### Source material
▬▬▬▬▬▬▬▬▬▬

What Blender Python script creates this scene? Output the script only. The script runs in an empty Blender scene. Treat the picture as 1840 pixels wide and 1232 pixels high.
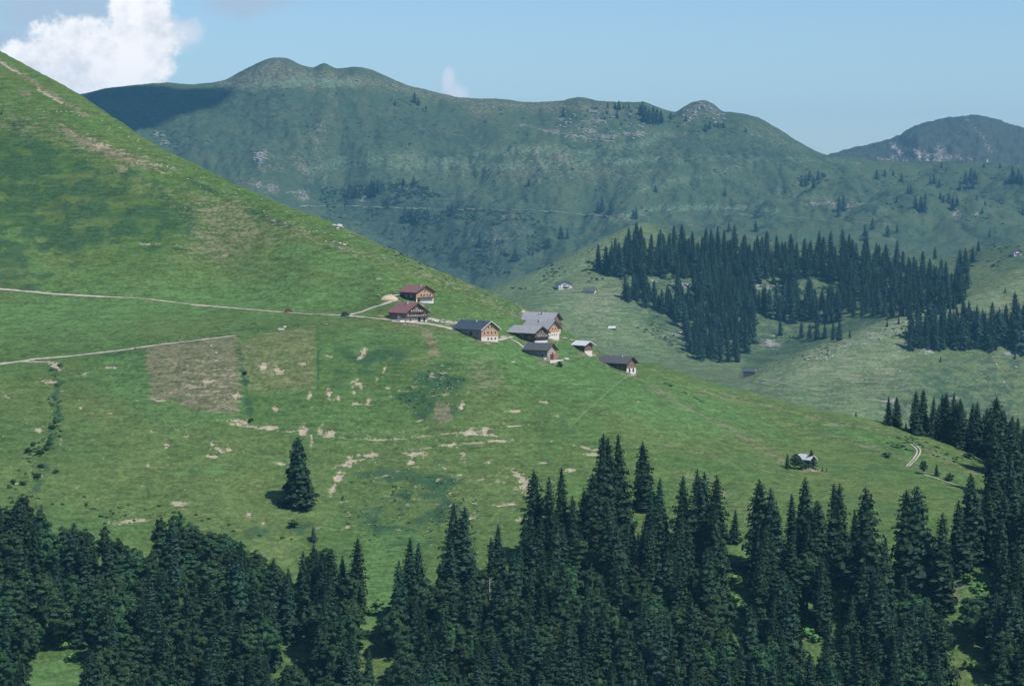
import bpy, math, random
import numpy as np
from mathutils import Vector, Matrix

# ------------------------------------------------------------------ camera, sky, sun, exposure
S = bpy.context.scene
COL = S.collection
FPX = 5200.0            # focal length in photo pixels (photo is 1840 wide)
HZ = 330.0              # photo row of the level line
CX = 920.0
cam_d = bpy.data.cameras.new('camera'); cam = bpy.data.objects.new('camera', cam_d); COL.objects.link(cam)
cam.location = (0, 0, 0); cam.rotation_euler = (math.radians(90), 0, 0)
cam_d.sensor_width = 36.0; cam_d.lens = FPX / 1840 * 36.0
cam_d.shift_y = -(616 - HZ) / 1840.0
cam_d.clip_start = 1.0; cam_d.clip_end = 60000
S.camera = cam
SUN_EL = math.radians(53); SUN_AZ = math.radians(42)   # measured from +X towards -Y (sun right of and behind the camera)
SUNV = Vector((math.cos(SUN_EL) * math.cos(SUN_AZ), -math.cos(SUN_EL) * math.sin(SUN_AZ), math.sin(SUN_EL)))
sl = bpy.data.lights.new('sun', 'SUN'); sl.energy = 4.3; sl.angle = math.radians(0.53); sl.color = (1.0, 0.965, 0.9)
so = bpy.data.objects.new('sun', sl); COL.objects.link(so)
so.rotation_euler = SUNV.to_track_quat('Z', 'Y').to_euler(); so.location = (0, 0, 600)
S.view_settings.view_transform = 'Standard'; S.view_settings.look = 'None'
S.view_settings.exposure = 0.04; S.view_settings.gamma = 1.0; S.view_settings.use_curve_mapping = False
S.render.engine = 'CYCLES'
S.cycles.volume_bounces = 1
S.cycles.max_bounces = 6

class NT:
    def __init__(s, tree): s.t = tree; s.n = tree.nodes; s.l = tree.links
    def node(s, typ, **k):
        n = s.n.new(typ)
        for a, b in k.items(): setattr(n, a, b)
        return n
    def put(s, sock, v):
        if hasattr(v, 'is_output'): s.l.new(v, sock)
        elif v is not None: sock.default_value = v
    def m(s, op, a, b=None, c=None, clamp=False):
        n = s.node('ShaderNodeMath', operation=op, use_clamp=clamp)
        s.put(n.inputs[0], a); s.put(n.inputs[1], b); s.put(n.inputs[2], c)
        return n.outputs[0]
    def mix(s, f, a, b, mode='MIX'):
        n = s.node('ShaderNodeMix', data_type='RGBA', blend_type=mode)
        s.put(n.inputs[0], f); s.put(n.inputs[6], a); s.put(n.inputs[7], b)
        return n.outputs[2]
    def noise(s, vec, scale, detail=3, rough=0.55, dist=0.0):
        n = s.node('ShaderNodeTexNoise'); s.put(n.inputs['Vector'], vec)
        n.inputs['Scale'].default_value = scale; n.inputs['Detail'].default_value = detail
        n.inputs['Roughness'].default_value = rough; n.inputs['Distortion'].default_value = dist
        return n.outputs[0]
    def mapping(s, vec, scale=(1, 1, 1), loc=(0, 0, 0), rot=(0, 0, 0)):
        n = s.node('ShaderNodeMapping'); s.put(n.inputs[0], vec)
        n.inputs[1].default_value = loc; n.inputs[2].default_value = rot; n.inputs[3].default_value = scale
        return n.outputs[0]
    def sstep(s, v, lo, hi):
        n = s.node('ShaderNodeMapRange', interpolation_type='SMOOTHSTEP'); s.put(n.inputs[0], v)
        s.put(n.inputs[1], lo); s.put(n.inputs[2], hi); n.inputs[3].default_value = 0; n.inputs[4].default_value = 1
        return n.outputs[0]
    def sep(s, vec):
        n = s.node('ShaderNodeSeparateXYZ'); s.put(n.inputs[0], vec); return n.outputs
    def comb(s, x, y, z):
        n = s.node('ShaderNodeCombineXYZ'); s.put(n.inputs[0], x); s.put(n.inputs[1], y); s.put(n.inputs[2], z); return n.outputs[0]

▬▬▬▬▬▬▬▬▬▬

### Goal of the exercise
Quote, please, every line of the material above from its start through the line that has "from mathutils import Vector, Matrix", reproducing the words exactly and dropping any images.

### Expected answer
What Blender Python script creates this scene? Output the script only. The script runs in an empty Blender scene. Treat the picture as 1840 pixels wide and 1232 pixels high.
import bpy, math, random
import numpy as np
from mathutils import Vector, Matrix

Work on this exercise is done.